INFORMATION PROVIDED start

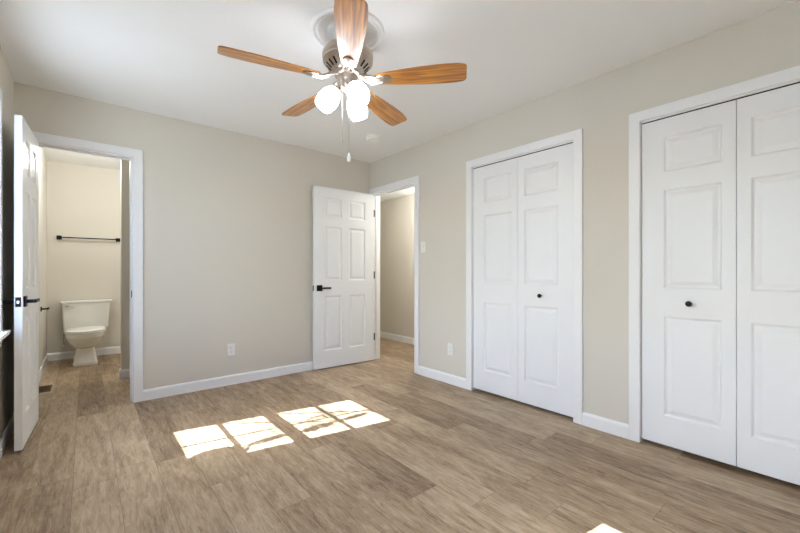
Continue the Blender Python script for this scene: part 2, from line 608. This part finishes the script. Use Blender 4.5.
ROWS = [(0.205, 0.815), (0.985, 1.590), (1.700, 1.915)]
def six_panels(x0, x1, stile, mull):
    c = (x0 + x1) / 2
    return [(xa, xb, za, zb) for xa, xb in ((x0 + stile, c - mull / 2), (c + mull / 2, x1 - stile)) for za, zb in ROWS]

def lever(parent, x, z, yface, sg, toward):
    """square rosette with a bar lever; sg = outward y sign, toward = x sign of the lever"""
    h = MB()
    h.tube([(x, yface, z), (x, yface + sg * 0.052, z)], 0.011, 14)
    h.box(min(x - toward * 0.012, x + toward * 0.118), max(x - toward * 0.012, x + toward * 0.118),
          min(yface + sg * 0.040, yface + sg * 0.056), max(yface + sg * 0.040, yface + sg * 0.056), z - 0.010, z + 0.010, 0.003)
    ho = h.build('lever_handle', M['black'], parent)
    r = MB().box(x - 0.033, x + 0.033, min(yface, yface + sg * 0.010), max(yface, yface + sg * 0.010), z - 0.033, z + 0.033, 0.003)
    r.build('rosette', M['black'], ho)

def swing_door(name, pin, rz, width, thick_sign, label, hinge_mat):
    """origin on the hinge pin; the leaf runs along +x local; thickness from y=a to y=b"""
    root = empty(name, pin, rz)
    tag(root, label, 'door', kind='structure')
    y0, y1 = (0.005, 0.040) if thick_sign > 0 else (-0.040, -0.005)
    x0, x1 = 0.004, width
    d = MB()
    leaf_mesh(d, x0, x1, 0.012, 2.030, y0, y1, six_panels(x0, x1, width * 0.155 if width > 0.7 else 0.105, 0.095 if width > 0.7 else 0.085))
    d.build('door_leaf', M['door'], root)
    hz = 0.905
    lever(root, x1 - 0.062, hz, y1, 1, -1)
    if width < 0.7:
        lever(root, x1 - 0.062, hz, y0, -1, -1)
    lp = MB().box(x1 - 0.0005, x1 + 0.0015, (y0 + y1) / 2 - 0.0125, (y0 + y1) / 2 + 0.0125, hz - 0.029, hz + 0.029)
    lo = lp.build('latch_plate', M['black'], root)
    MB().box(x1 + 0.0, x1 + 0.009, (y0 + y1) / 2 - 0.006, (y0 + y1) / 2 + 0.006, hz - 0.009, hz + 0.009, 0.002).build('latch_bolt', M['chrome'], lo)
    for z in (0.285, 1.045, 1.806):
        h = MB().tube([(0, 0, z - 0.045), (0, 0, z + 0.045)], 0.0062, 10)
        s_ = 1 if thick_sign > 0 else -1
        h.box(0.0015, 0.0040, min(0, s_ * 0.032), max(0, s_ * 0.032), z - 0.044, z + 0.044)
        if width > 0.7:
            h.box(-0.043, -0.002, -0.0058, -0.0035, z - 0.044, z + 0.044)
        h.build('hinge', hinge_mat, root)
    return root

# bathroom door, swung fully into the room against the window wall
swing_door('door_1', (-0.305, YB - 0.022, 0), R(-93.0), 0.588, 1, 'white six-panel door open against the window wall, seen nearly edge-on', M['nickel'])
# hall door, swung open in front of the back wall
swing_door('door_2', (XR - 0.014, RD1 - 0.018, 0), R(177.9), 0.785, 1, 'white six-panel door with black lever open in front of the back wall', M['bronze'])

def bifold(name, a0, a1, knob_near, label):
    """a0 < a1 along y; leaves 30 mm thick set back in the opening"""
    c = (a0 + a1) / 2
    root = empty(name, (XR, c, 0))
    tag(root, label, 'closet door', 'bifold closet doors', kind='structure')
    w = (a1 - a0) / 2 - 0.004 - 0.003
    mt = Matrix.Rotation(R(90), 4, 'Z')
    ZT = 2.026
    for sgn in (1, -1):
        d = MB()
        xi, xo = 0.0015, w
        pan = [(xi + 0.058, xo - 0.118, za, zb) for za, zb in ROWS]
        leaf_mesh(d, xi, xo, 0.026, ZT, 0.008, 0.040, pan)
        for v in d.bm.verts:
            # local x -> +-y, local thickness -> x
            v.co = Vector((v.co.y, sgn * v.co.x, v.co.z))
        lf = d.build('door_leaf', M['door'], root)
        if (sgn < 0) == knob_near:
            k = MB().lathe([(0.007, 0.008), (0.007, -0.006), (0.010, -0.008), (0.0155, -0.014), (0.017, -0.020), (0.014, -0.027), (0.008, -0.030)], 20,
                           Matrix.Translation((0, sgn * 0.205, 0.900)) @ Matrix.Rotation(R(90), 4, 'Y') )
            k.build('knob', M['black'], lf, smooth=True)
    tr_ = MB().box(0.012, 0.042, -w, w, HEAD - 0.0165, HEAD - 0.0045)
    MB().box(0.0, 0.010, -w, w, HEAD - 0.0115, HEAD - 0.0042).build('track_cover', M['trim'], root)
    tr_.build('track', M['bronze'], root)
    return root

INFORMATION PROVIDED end

Exactly as written, please give again the lines from the beginning of the listing through the line containing "return [(xa, xb, za, zb)", inclusive, without any pictures.

- **FINISHED TASK**
Continue the Blender Python script for this scene: part 2, from line 608. This part finishes the script. Use Blender 4.5.
ROWS = [(0.205, 0.815), (0.985, 1.590), (1.700, 1.915)]
def six_panels(x0, x1, stile, mull):
    c = (x0 + x1) / 2
    return [(xa, xb, za, zb) for xa, xb in ((x0 + stile, c - mull / 2), (c + mull / 2, x1 - stile)) for za, zb in ROWS]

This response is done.